We asked again and the two guys there didn’t seem very sure; they were very friendly and had no problem with the camera but again asked to see our permits. They put us in touch with another guy in a yellow vest, complete with walkie-talkie. He inspected the permits then said we’d have to wait, so we sat down and ordered Turkish coffees.
Twenty minutes later he came back with an older man called Sami. He told us that there was a problem because the hotel was packed with government security men as the vice-president of Iraq was staying there.
Now we were beginning to understand.
Sami told us he’d have to speak to the general manager. Off he went and we waited and waited and finally the manager appeared. He explained the situation and said he’d see what he could do. We remained in reception and after a little bit more negotiation he came back and told us we could go up.
A few minutes later we were in the lift with another security man heading for the top floor. We came out and turned left, a large door facing us. Seated on a bench outside were two huge guys in dark suits who immediately got to their feet. Very deliberately they stepped in front of the door. We turned for the stairs with a nod and a smile, but they said nothing, their features blank, bulges under their jackets where their Uzis were slung. We found out that this year alone there have been twenty-seven attempts on the vice-president’s life.
‘Twenty-seven,’ Ewan was aghast. ‘Maybe they need to increase their security. I mean we walk in off the street, three guys they don’t know, one with a camera and backpack. An hour later we’re outside his door and not one of us has been searched.’

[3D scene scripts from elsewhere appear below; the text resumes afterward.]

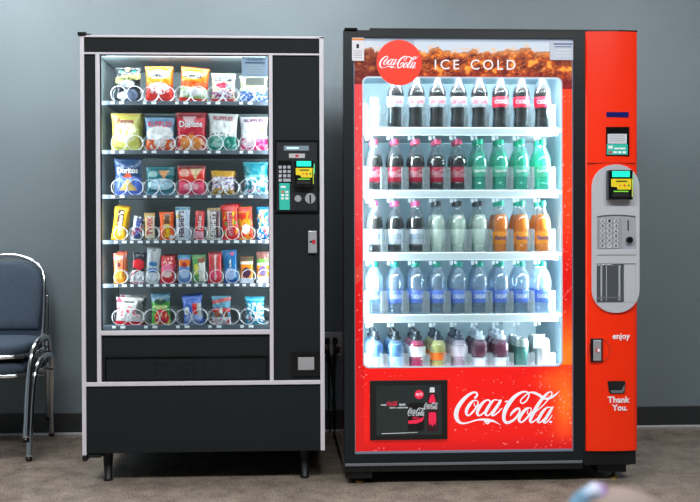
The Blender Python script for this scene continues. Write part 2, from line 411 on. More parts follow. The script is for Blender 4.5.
def card_reader(parent, f, fz, a, b_, t, bo, yf):
    """a, b_, t, bo: outline in pixels; f / fz turn pixels into metres"""
    W = b_-a; Hh = bo-t; U = lambda q: f(a+q*W); V = lambda q: fz(t+q*Hh)
    body = obj('card_reader', bx(U(0), U(1), yf-.035, yf, V(1), V(0), .004), gloss_black, parent)
    y = yf-.036
    obj('display', bx(U(.14), U(.86), y-.002, y+.004, V(.24), V(.04), .0008), cyan_lcd, body)
    obj('yellow_label', plate([(U(.10),V(.30)),(U(.92),V(.30)),(U(.90),V(.66)),(U(.36),V(.66)),(U(.34),V(.58)),(U(.10),V(.56))], [], y-.001, y+.003), yellow, body)
    obj('label_text', bx(U(.3), U(.75), y-.0015, y, V(.40), V(.36)), blackm, body)
    for q, m_ in ((.46, mat('dot_orange', (235,150,40), .4)), (.64, mat('dot_red', (220,30,40), .4)), (.82, mat('dot_green', (20,150,70), .4))):
        obj('status_dot', plate(circ(U(q), V(.52), .0042, 12), [], y-.0018, y), m_, body)
    obj('green_mark', bx(U(.2), U(.8), y-.0012, y+.001, V(.74), V(.70)), mat('lime_print', (120,210,60), .5, emis=.3), body)
    obj('card_slot', bx(U(.14), U(.84), y-.001, y+.004, V(.9), V(.78)), mat('slot_black', (4,4,5), .6), body)
    obj('side_light', bx(U(.99), U(1.02), yf-.028, yf-.016, V(.5), V(.14), .0006), green_led, body)
    obj('side_accent', bx(U(.945), U(.985), y-.001, y+.004, V(.9), V(.3), .0006), mat('lime_edge', (190,210,50), .4, emis=.1), body)
    return body
card_reader(SN, sx, sz, 294.2, 314.2, 160.8, 187.2, -.004)
# lock
lk = S('lock_plate', bx(sx(308.2), sx(316.8), -.012, .006, sz(253.4), sz(231.2), .002), mat('satin_silver', (0,0,0)))
S('lock_mark', sbox(309.6, 315.4, 241.2, 243, -.0128, -.010), blackm, lk)
S('lock_mark', sbox(312.4, 315.4, 240.2, 244.4, -.0132, -.010), mat('sticker_red', (0,0,0)), lk)
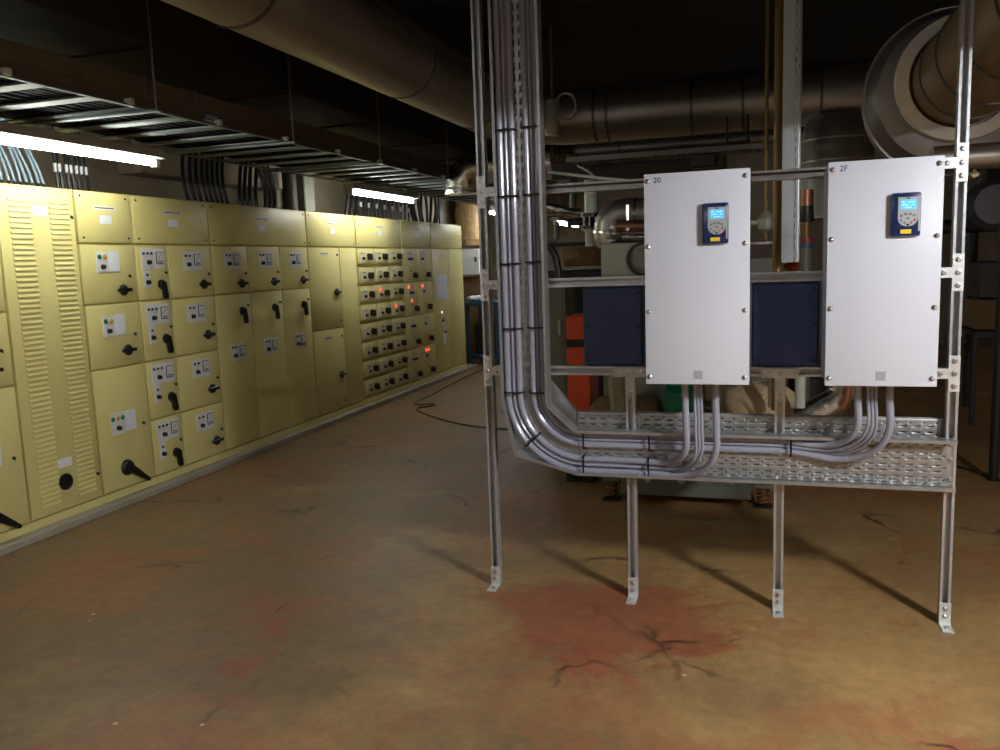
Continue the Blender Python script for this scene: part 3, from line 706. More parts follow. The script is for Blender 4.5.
def board(label, x0, x1):
    t = thing('navy_enclosure', label, 'enclosure', ((x0+x1)/2, YP+.09, 1.078), 'navy enclosures between the rails')
    MB().box(x0, x1, YP+.03, YP+.20, 1.072, 1.427, .004).build('body', 'navy', t)
    c = MB().box(x0+.006, x1-.006, YP+.022, YP+.03, 1.080, 1.420, .002).build('cover', 'navy', t)
    for x in (x0+.022, x1-.022):
        for z in (1.10, 1.25, 1.40): inst('screw', FT['screw'], c, (x, YP+.022, z)).rotation_euler = (0, 0, -math.pi/2)
board('navy blue enclosure left of the left white drive enclosure', -.775, -.508)
board('navy blue enclosure in the gap between the two white drive enclosures', -.045, .223)
board('navy blue enclosure showing as a sliver right of the right white enclosure', .50, .672)

# ------------------------------------------------------------------ grey supply cables
CX, CZ = -.77, .95
def gcable(label, grp, r, xv, xbox, zturn, yv=None, yb=3.50, rb=.16):
    R = CX-xv; zh = CZ-R; y = FB_-.003-r if yv is None else yv
    pts = [(xv, y, 3.43), (xv, y, 2.2), (xv, y, 1.4), (xv, y, CZ)]
    pts += arc((CX, y, CZ), (-1, 0, 0), (0, 0, -1), R, 0, math.pi/2, 14)[1:]
    zl = zh if zturn is None else zturn
    xe = xbox-rb; xs = xe-.22
    n = max(2, int((xs-CX)/.2)); pts += [(CX+(xs-CX)*i/n, y, zh) for i in range(1, n+1)]
    pts += bez((xs, y, zh), (xs+.09, y, zh), (xe-.07, y-.01, zl), (xe, y-.02, zl), 8)[1:]
    pts += bez((xe, y-.02, zl), (xe+rb*.55, y-.045, zl), (xbox+.004, yb, zl+rb*.4), (xbox, yb, zl+rb), 12)[1:]
    pts += bez((xbox, yb, zl+rb), (xbox-.002, yb, zl+rb+.06), (xbox-.006, yb, .95), (xbox-.006, yb, 1.046), 5)[1:]
    t = MB().tube(pts, r, 10).build('grey_cable', 'cable')
    tag(t, label, 'cable', grp)
gA = 'grey supply cables of the left enclosure'; gB = 'grey supply cables of the right enclosure'
T1 = .0145
gcable('thick grey cable along the tray bottom, entering the left enclosure on its right', gA, T1, -1.124, -.180, None, rb=.19)
gcable('thick grey cable topping the lower bundle, entering the left enclosure on its left', gA, T1, -1.068, -.303, None, rb=.13)
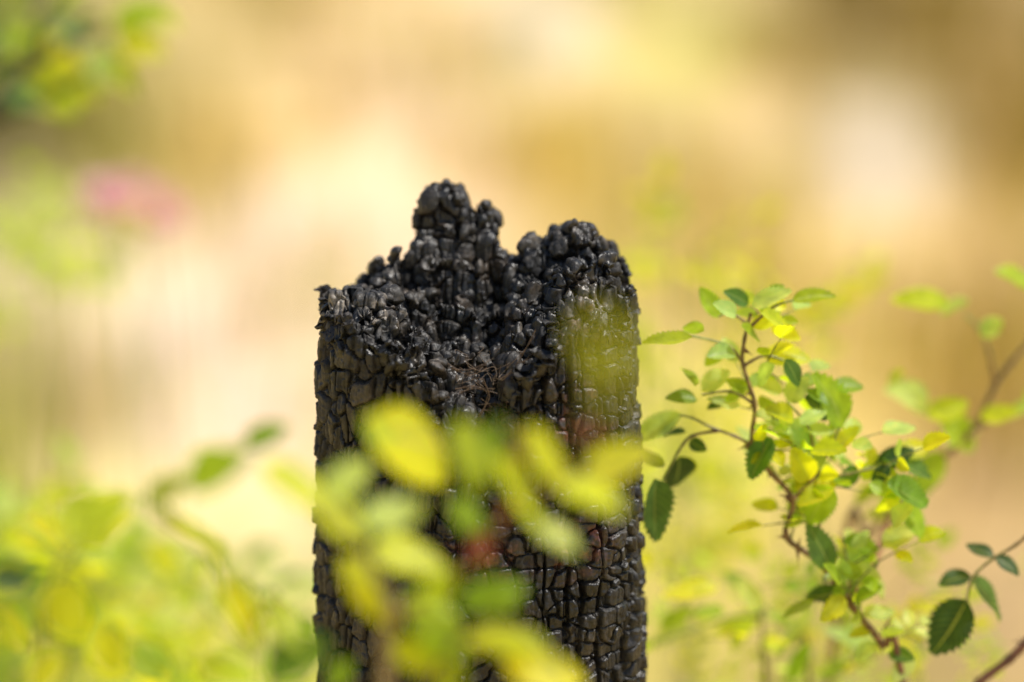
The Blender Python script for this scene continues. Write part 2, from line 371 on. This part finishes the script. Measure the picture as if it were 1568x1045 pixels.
# ---------------------------------------------------------------- in-focus wild rose
r=Plant(); y0=.012
main=r.tube(path([(1385,1060),(1352,990),(1302,925),(1255,862),(1204,822),(1214,766),(1180,724),(1152,682),(1156,620),(1138,560),(1140,520),(1150,480)],y0,root=(.12,.06)),.0022,.0008,(.20,.09,.05),(.26,.17,.06),thorn=8)
for a_,b_,dx,dy in [(1205,822,-18,-2),(1222,832,2,38),(1352,968,18,-36),(1214,766,-22,-14),(1152,680,-24,6),(1150,600,-14,8),(1290,915,-16,14)]:
    p=at(a_,b_,y0); e=at(a_+dx,b_+dy,y0-.002); r.thorn(p,e-p,np.linalg.norm(e-p),[.3,0,1])
RB=(.22,.11,.05); GB=(.28,.32,.08)
for l in [[(1152,682),(1125,668),(1090,655),(1060,640),(1040,636)],[(1100,660),(1060,668),(1040,690),(1015,735)],[(1214,766),(1240,742),(1290,728),(1350,715),(1365,712)],[(1240,742),(1270,690),(1285,655)],[(1240,742),(1245,700),(1238,655),(1205,615)],
          [(1302,925),(1300,880),(1290,825)],[(1262,865),(1255,800),(1275,745)],[(1140,560),(1115,530),(1060,515)],[(1140,560),(1170,545),(1200,552)],[(1150,500),(1120,480),(1100,485)],[(1150,500),(1185,470),(1215,460)],[(1350,735),(1380,770),(1395,790)],[(1156,620),(1120,600),(1075,605)],[(1302,925),(1330,890),(1345,860)]]:
    r.tube(path(l,y0),.0010,.0006,RB,GB,ns=6)
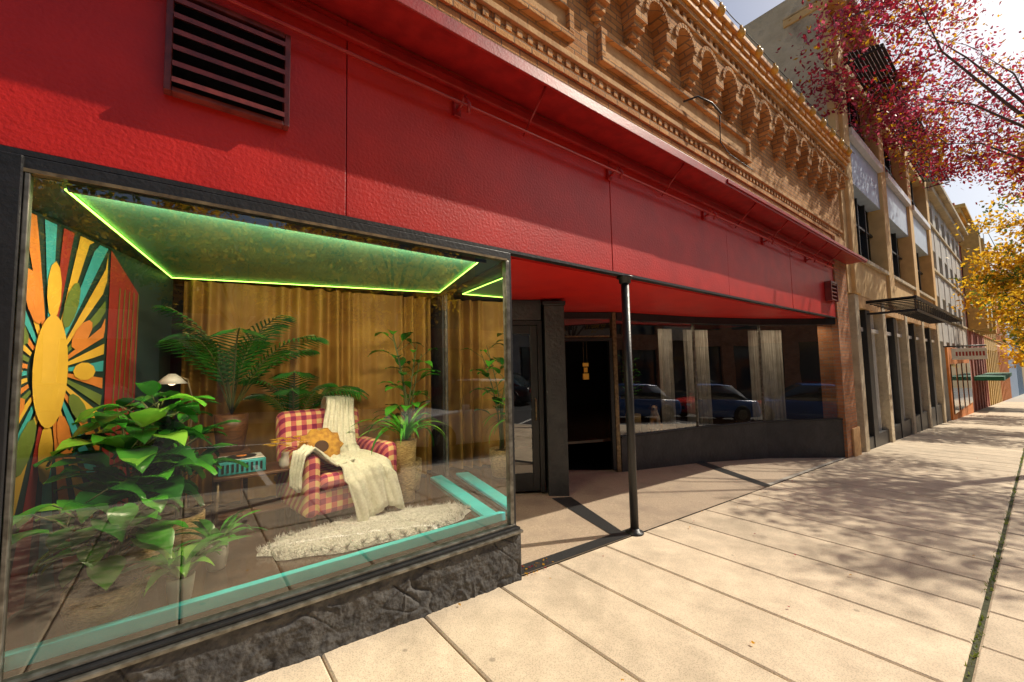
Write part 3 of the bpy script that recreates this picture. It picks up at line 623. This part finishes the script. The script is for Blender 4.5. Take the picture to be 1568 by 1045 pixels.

We had the roof and the view to ourselves. Although it was spectacular in its own way, it wasn’t quite what we’d expected. There were two rivers, one a little muddier than the other, and there was a massive grassy island between them. I’d been told it was designated for a business suburb, all high rise and mirrored glass. But the confluence wasn’t that special. I suppose we wanted blue water thundering into white. And crocodiles, lots of Nile crocs basking on the sandbanks. A romantic idea I know; this was a city, of course, and the only crocs we came across were the crocodile skin shoes worn by some the guests we’d seen downstairs.